Dopo la Consob, anche la procura di Milano mette nel mirino i conti della società negli anni in cui la Cassa Depositi e Prestiti ne ha comprato il 12,5% portando a portato a termine l'operazione di sistema che ha tolto un po' di carne dal fuoco al Cane a sei zampe
L’amministratore delegato di Saipem, Stefano Cao, e a vario titolo, due suoi dirigenti e un ex sono indagati dalla Procura di Milano nell’ambito di un’inchiesta che ipotizza false comunicazioni sociali “relativamente al bilancio 2015 e 2016, la manipolazione del mercato commessa dal 27 ottobre 2015 all’aprile 2017 e il falso nel prospetto dell’aumento di capitale del gennaio 2016”. A comunicarlo in una nota è stata la stessa società.
Nel testo si legge che gli inquirenti milanesi hanno notificato un decreto di perquisizione e contestualmente un’informazione di garanzia agli indagati. Saipem ricorda che, come noto, Consob a marzo 2018 ha indicato la non conformità del bilancio consolidato e di esercizio 2015 e 2016 alle norme che ne disciplinano la predisposizione rilevando degli “errori”: le contestazioni della Commissione, in quel caso, riguardavano le svalutazioni immobiliari e lo svolgimento dell’impairment test. Ad aprile 2018, Saipem ha impugnato tale delibera al Tar Lazio, presso il quale pende tuttora il giudizio.
Inoltre la società ricorda che il 6 aprile dello scorso anno la Divisione Informazione Emittenti di Consob ha avviato un procedimento amministrativo sanzionatorio formulando contestazioni, ai sensi Tuf, il prospetto informativo che Saipem mise a disposizione del pubblico nel gennaio 2016, in occasione dell’aumento di capitale da 3,5 miliardi di euro, e aveva avviato un procedimento “amministrativo sanzionatorio” nei confronti degli amministratori e del direttore finanziario in carica in quel momento. Procedimento che è ancora in corso.
Del prospetto, gli uffici della Consob avevano contestato “l’inidoneità della documentazione d’offerta a consentire la formulazione di un fondato giudizio sulla situazione patrimoniale e finanziaria, sui risultati economici e sulle prospettive dell’emittente da parte degli investitori”. La contestazione si soffermava, tra le cose, sulle “stime di risultato del gruppo per l’esercizio 2015“, “le previsioni di risultato del gruppo tratte dal Piano Strategico 2016-2019” e “la dichiarazione sul capitale circolante netto”.
La questione, venuta a galla all’indomani delle ultime elezioni politiche, è piuttosto delicata sotto vari profili.
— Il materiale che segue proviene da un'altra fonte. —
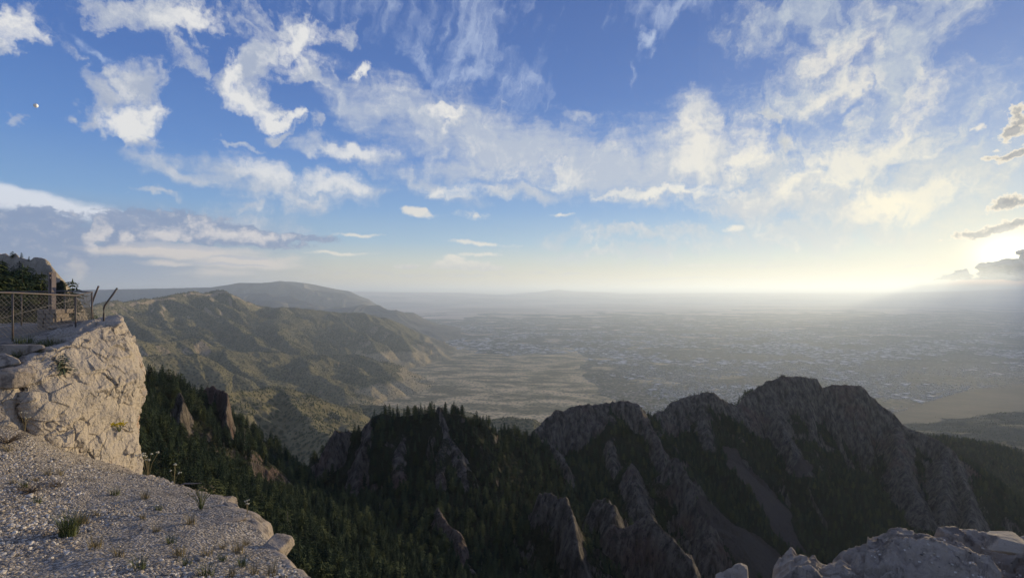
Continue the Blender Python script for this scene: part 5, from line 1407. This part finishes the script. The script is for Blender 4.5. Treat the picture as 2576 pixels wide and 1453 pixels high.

A partire da quello politico appunto. Secondo l’autorità di vigilanza, nei conti 2015 di Saipem mancano all’appello “alcune svalutazioni (per un ammontare complessivo pari a circa 1,3 miliardi ), operate dalla società su “immobili, impianti e macchinari” nel bilancio consolidato 2016 – che – avrebbero dovuto, almeno in parte, essere rilevate, per competenza economica, nell’esercizio precedente”, come si legge in una nota di Saipem del 5 marzo scorso. Inoltre, l’autorità ha accusato il gruppo di non aver tenuto in debito conto le modifiche dei profili di rischio dei Paesi in cui opera, oltre che l’impatto del “venir meno del consolidamento di Saipem nel gruppo Eni”.
Il punto è che il bilancio 2015 di Saipem è quello su cui fa perno l’ingresso della Cassa Depositi e Prestiti nell’azionariato della società grazie all’acquisto del 12,5% del capitale dall’Eni che ha così incassato 463 provvidenziali milioni in un momento di difficoltà. Una sorta di operazione di sistema in salsa renziana, quindi, che ha visto la cassaforte del Tesoro togliere le castagne dal fuoco all’altra grande partecipata pubblica che aveva ottenuto anche “il deconsolidamento di Saipem e il rimborso di finanziamenti netti Eni per 6,1 miliardi”. Proprio in quel periodo, poi, Saipem aveva avviato una pesante pulizia di bilancio svalutando 906 milioni nel 2015 e 2,3 miliardi nel 2016. Da allora per l’azienda delle infrastrutture petrolifere era iniziata una complessa fase di rilancio industriale su cui hanno pesato anche le inchieste giudiziarie sulle presunte tangenti pagate in Algeria.